2. Denn dem Gesetzgeber kann, wie das BSG zur Begründung überzeugend ausgeführt hat, nicht unterstellt werden, dass einerseits EU-Ausländer, die z.B. über eine materielle Freizügigkeitsberechtigung zur Arbeitsuche verfügen, von Leistungen nach dem SGB II, die auch der Integration in den Arbeitsmarkt dienen sollen, ausgeschlossen sind, andererseits aber EU-Ausländern, die ohne Bereitschaft zu arbeiten oder ohne Aussicht auf Arbeit, also ohne materielle Freizügigkeitsberechtigung, und ohne ausreichende eigene finanzielle Mittel sich in Deutschland aufhalten, Leistungen nach dem SGB II zu erbringen sind.

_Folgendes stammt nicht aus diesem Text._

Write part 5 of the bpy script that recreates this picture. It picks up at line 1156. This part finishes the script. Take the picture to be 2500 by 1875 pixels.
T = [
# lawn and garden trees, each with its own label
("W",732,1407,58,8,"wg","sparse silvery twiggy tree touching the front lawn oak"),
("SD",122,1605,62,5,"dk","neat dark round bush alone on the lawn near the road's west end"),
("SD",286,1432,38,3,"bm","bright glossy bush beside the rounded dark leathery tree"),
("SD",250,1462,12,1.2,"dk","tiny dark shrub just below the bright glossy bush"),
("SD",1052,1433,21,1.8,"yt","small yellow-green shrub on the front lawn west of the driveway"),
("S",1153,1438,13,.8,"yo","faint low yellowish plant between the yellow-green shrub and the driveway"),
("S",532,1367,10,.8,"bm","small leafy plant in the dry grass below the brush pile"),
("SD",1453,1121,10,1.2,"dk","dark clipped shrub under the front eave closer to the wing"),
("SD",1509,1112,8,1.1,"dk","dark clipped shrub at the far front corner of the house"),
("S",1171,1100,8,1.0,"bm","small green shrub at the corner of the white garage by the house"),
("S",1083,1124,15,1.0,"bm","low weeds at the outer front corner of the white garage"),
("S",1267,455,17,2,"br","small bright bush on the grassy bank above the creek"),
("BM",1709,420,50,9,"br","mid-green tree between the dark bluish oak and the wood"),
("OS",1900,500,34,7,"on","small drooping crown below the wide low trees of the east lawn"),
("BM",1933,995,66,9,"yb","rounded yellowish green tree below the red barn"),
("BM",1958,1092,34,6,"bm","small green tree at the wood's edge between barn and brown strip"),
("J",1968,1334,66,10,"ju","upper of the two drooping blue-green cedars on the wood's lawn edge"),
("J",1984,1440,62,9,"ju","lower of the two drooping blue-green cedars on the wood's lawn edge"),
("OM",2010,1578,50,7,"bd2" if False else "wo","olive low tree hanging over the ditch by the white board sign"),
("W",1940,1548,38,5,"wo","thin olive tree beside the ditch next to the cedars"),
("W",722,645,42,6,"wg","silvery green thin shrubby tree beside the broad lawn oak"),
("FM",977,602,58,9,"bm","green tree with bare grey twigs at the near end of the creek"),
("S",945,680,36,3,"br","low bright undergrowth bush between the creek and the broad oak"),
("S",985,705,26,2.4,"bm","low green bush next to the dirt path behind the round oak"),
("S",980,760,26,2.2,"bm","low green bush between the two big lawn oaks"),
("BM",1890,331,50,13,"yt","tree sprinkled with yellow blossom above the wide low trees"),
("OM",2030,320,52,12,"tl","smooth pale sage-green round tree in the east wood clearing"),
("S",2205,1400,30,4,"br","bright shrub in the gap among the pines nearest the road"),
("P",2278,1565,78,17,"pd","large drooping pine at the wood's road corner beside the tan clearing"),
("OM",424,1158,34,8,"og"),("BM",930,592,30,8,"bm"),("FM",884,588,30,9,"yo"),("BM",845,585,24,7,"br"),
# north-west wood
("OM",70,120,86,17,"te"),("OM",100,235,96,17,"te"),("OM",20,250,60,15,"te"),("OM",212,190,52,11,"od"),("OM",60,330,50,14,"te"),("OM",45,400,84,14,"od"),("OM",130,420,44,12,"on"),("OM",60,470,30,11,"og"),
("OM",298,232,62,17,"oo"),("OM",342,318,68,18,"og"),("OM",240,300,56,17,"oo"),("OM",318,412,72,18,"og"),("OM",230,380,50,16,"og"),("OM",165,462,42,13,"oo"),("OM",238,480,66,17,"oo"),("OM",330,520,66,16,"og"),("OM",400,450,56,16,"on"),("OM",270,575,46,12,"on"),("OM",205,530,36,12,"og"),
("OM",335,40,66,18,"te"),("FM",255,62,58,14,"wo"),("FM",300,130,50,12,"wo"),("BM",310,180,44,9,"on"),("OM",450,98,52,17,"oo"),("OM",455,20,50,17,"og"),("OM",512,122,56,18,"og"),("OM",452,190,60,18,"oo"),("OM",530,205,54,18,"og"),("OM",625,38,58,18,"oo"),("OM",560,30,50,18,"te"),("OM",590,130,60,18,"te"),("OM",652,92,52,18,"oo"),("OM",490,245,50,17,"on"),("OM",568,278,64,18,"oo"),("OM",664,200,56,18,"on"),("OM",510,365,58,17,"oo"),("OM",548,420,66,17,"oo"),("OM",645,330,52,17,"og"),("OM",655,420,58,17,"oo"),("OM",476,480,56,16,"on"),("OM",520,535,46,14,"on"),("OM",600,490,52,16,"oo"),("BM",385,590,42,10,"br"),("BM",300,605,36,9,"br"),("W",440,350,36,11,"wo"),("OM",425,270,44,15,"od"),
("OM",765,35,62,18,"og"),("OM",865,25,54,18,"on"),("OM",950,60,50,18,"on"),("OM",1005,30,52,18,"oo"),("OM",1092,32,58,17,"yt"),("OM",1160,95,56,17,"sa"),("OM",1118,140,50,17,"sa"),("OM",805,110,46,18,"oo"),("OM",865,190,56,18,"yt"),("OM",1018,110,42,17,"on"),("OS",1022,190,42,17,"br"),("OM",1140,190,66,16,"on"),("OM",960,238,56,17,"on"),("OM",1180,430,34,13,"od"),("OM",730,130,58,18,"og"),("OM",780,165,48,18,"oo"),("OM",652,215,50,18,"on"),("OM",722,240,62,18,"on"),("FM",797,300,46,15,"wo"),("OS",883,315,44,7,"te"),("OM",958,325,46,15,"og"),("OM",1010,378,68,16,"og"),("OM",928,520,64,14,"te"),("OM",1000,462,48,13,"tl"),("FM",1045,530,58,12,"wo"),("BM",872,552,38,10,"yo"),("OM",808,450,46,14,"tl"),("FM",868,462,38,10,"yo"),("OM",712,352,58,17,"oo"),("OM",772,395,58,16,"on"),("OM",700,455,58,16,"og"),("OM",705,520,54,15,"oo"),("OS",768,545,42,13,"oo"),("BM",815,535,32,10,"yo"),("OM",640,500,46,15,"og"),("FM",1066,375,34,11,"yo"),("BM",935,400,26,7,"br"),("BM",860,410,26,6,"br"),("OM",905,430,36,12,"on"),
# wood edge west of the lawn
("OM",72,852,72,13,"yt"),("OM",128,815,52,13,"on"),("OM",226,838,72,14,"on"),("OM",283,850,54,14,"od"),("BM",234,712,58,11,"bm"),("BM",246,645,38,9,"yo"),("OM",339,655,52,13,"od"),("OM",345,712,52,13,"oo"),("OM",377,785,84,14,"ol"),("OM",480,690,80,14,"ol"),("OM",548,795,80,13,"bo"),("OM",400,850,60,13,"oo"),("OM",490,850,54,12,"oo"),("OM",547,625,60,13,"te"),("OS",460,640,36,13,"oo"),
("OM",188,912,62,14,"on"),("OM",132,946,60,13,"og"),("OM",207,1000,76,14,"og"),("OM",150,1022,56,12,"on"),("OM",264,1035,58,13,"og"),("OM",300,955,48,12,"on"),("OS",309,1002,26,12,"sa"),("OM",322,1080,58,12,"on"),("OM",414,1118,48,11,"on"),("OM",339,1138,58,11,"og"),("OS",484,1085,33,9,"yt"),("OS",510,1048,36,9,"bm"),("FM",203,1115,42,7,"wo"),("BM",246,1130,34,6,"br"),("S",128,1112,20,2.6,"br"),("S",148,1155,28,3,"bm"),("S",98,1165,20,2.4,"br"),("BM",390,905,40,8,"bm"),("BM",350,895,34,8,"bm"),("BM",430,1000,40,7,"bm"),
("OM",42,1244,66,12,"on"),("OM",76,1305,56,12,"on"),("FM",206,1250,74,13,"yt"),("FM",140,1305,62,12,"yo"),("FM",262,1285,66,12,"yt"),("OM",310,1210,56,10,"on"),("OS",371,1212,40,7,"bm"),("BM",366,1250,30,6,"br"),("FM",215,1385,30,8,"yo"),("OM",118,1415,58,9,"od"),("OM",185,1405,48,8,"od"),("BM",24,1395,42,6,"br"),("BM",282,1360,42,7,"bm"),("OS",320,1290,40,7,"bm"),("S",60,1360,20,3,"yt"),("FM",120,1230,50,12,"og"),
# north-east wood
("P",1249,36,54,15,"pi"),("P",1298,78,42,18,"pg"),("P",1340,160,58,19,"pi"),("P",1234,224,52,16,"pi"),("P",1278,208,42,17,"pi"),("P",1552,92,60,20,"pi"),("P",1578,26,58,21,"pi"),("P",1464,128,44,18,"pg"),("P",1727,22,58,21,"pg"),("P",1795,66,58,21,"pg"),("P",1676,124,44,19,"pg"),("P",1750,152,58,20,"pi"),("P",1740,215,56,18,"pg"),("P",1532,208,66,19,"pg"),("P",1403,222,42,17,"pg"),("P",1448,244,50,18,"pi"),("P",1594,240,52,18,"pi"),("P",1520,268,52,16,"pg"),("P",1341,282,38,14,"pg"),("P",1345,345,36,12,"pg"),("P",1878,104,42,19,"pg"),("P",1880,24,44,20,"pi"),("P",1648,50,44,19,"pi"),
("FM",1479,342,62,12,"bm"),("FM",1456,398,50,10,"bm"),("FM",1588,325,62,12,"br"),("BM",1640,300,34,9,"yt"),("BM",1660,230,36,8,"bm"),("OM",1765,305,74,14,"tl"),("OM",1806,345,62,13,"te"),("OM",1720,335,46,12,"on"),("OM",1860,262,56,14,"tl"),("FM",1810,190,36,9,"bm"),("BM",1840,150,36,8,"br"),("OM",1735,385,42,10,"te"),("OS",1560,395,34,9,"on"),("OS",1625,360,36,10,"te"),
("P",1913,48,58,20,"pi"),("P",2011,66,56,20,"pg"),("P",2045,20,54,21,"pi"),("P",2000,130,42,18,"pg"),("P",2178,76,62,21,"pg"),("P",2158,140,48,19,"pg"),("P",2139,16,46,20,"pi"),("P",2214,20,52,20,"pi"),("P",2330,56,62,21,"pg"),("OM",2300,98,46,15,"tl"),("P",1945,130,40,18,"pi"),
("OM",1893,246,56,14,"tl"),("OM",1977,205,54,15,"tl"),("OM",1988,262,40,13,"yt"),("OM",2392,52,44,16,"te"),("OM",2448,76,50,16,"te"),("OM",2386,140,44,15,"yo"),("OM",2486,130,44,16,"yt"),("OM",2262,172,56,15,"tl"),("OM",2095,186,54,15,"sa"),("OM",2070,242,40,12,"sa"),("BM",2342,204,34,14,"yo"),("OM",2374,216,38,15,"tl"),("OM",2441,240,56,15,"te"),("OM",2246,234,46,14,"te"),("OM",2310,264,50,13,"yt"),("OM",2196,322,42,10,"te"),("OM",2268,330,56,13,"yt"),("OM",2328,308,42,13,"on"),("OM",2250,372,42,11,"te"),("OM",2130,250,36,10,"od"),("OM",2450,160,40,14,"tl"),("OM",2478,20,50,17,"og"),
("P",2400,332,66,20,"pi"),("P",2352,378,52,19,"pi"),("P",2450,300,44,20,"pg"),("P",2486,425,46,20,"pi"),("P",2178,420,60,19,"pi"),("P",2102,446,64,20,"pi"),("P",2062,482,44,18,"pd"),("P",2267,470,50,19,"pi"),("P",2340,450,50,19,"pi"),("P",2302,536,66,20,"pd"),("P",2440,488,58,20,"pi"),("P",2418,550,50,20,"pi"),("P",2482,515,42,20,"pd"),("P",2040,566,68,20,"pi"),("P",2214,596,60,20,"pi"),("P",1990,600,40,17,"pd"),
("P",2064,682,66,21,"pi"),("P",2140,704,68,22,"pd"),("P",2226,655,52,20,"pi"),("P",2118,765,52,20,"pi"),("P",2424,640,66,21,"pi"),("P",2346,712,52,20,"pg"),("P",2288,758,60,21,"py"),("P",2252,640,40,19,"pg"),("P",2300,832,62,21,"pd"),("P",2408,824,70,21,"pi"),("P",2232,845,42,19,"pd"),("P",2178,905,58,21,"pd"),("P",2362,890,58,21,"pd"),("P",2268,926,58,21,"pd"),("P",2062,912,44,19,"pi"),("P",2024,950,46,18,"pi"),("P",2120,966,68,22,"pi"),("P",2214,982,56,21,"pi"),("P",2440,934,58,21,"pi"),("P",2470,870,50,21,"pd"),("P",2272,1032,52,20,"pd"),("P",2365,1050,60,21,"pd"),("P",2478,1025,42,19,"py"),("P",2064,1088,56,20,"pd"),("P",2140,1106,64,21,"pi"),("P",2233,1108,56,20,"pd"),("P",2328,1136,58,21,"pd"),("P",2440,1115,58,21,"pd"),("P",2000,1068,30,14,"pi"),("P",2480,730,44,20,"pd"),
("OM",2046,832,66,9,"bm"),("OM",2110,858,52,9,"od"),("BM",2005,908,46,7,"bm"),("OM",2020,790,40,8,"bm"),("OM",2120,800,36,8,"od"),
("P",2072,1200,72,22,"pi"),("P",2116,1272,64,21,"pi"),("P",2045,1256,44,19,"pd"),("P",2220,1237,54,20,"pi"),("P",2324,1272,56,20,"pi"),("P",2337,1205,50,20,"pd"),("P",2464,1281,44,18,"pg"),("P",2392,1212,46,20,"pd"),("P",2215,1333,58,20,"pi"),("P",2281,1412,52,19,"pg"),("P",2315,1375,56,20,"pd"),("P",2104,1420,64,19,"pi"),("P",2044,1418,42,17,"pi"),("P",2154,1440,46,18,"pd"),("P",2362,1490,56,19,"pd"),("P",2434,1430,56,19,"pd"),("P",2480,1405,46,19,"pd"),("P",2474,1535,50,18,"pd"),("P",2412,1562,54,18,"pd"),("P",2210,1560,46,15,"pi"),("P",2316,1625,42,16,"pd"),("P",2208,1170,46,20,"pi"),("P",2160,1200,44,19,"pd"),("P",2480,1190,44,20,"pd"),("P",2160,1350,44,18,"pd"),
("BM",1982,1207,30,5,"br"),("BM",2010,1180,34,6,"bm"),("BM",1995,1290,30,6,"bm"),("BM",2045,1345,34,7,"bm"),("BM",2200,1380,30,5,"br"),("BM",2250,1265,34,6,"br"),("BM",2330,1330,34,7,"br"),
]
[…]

3. Jedenfalls nicht erfasst werden demgegenüber vom Leistungsausschluss des § 7 Abs. 1 Satz 2 Nr. 2 SGB II Unionsbürger, bei denen die Voraussetzungen für ein Aufenthaltsrecht nach dem FreizügG/EU oder dem Aufenthaltsgesetz, welches begrenzt subsidiär anwendbar ist, aus anderen Gründen als dem Zweck der Arbeitssuche vorliegen.
4. Der Ausschluss des § 7 Abs. 1 Satz 2 Nr. 2 SGB II erfasst nicht diejenigen Unionsbürger, die sich auch auf ein anderes Aufenthaltsrecht als die Arbeitssuche berufen können.
5. Der Senat verkennt nicht, dass es durchaus berechtigte Kritik an der Rechtsprechung des BSG gibt; so ist ein Abschiebungshindernis nicht ohne Weiteres einem Aufenthaltsrecht gleichzusetzen.
Normenkette:
AufenthG (2004) § 28 Abs. 1 S. 1 Nr. 3 und S. 2
,
AufenthG (2004) § 7 Abs. 1 S. 3
,
FreizügG/EU (2004) § 11 Abs. 1 S. 11
,
GG Art. 6
,
SGB II § 7 Abs. 1 S. 2 Nr. 2 Buchst. b)
Vorinstanzen: SG Stuttgart 13.04.2017 S 25 AS 1068/17 ER
Tenor
Die Beschwerde des Antragsgegners gegen den Beschluss des Sozialgerichts Stuttgart vom 13.04.2017 wird zurückgewiesen.
Der Antragsgegner hat die außergerichtlichen Kosten der Antragstellerin in beiden Rechtszügen zu erstatten. Im Übrigen findet eine Kostenerstattung nicht statt.